Copyright © October 2005 Latorial D. Faison

This Poem was Critiqued By: Marsha Steed On Date: 2005-11-04 12:56:56
Critiquer Rating During Critique: 9.61538
Latorial, This is a sad lament. Born without a chance. . . so indicative of too many. Taking your inner lines in tandem, we get: come and be my dove what America means burning with desire for often born without a chance babies That says something in and of itself. An inner message surrounded by plethory.. (I'm sure others have pointed out the typo of "youthfuol instead of youthful".) Babies/ babies Born/ Born Duplicates your meaning and punches the continuing difficulties we face. One other technical comment, in the first stanza, the syntax is incorrect. "I lift my head from the palms of my hands and extend them to you" Says that you are extending your head, for that is the subject. Identifying them would make it correct: I lift my head from the palms of my hands and open my grasp to you Or some such. Your passion comes through clearly. (and I love the font, what is it?) M

This Poem was Critiqued By: Troy D Skroch On Date: 2005-10-23 06:20:33
Critiquer Rating During Critique: 10.00000
Latorial, I love the measure of your voice in this and the quality of the thought. I see the "cycle" you allude to with your words. The image of the "blood," figuratively speaking, is excellent, coupled with your title and intent. Ah, the "beautiful ones", "the perfect people", "the beautiful people." I deal with some of this everyday. And no matter how hard one tries, another comes along to redefine the term and put somebody else down. I was not born to "beautiful" circumstances, yet feel that all life is "beautiful." Though, I think you are working toward a goal of "acceptance" and equality, regarding the question of race and color. I find irony in that "beautiful ones," I speak of, perpetuate their own "cycle." After reading this poem several times, I dropped, "often born without a chance." Wait, don't yell at me for editing, I just think that "whose babies are not yet born the beautiful ones," is such a great line and says, almost, the same thing, especially, when I go back and reflect on the questions the title brings to mind. I really like this poem. I like how you handled it. I know that doesn't make sense, but those are the words that I feel. ok, getting sloppy, here I go the image of the head from the hands--thoughtful and tired in a way the open palms-- trust and honesty the dove--a messenger dream, esteem--- I like the message and the rhyming what America means-- that's a tall order, simple, complex, happy, sad and changing the flow of blood-- the living cycle the burning desire-- but of course, this is life we speak of the beautiful ones-- enough said This is the work of an artist. Best, Troy
This Poem was Critiqued By: arnie s WACHMAN On Date: 2005-10-15 11:04:58
Critiquer Rating During Critique: 10.00000
It takes two to tango as the saying goes. Is this act of procreation simply for that, or is it because of lust? There has to be more to do, to tell those to use condoms, etc. There is more to this poem than meets the's not only black babies that don't stand a's the whole freaking race of the world. Will it ever end? (that's an open ended question).

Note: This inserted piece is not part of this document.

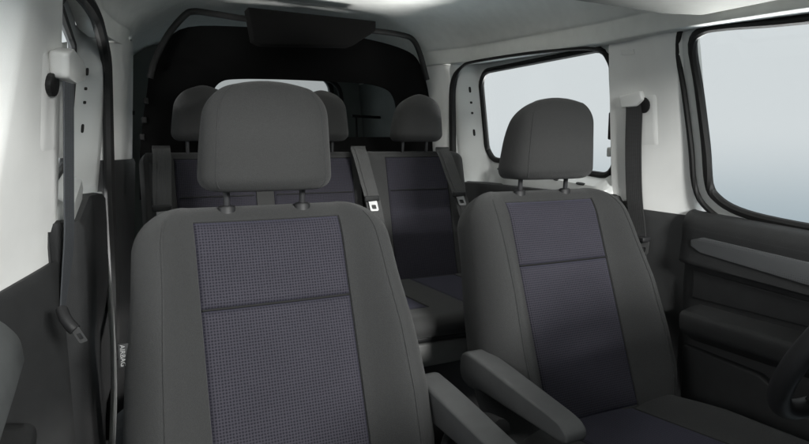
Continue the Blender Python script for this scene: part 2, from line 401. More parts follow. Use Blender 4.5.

This Poem was Critiqued By: Turner Lee Williams On Date: 2005-10-08 11:45:20
Critiquer Rating During Critique: 10.00000
Latorial–I studied on this for some time, and although not comfortable with my review, here goes. Even though hopeful words are present (extend, dove, free, dream, esteem, desire, babies, born, America) the tone is as forlorn as is the pro- spect for any redemption; “...whose babies are not yet born the beautiful ones often born without a chance” The title inferences repeated (historically) similar events in the lives of this faction of humanity. Moreover, scribe’s offering speaks to dire circumstances seemingly with no break in this “Cycle”, and therefore laments a sad, very sad commen- tary of society as a whole. A chilling write. Sorry, if I’ve missed your intentions. Welcome back. TLW
This Poem was Critiqued By: charles r pitts On Date: 2005-10-08 06:24:42
Critiquer Rating During Critique: 1.00000
this describes to me the moment when, engrossed in the despairs, fears, helplessness of a world gone mad all around you, you see your child crying simply because you are sad. this is when u reach for them and promise to yourself to be strong for them. beautiful. charlie
This Poem was Critiqued By: Jillian K Sorenson On Date: 2005-10-07 00:08:14
Critiquer Rating During Critique: Unknown
Why black babies? Odd that you decided to distinguish between races of babies, is there some particular meaning to that? One typo "youthfuol" should be "youthful." I'm not quite certain what this poem is it an anti-abortion poem? It's nicely written anyways.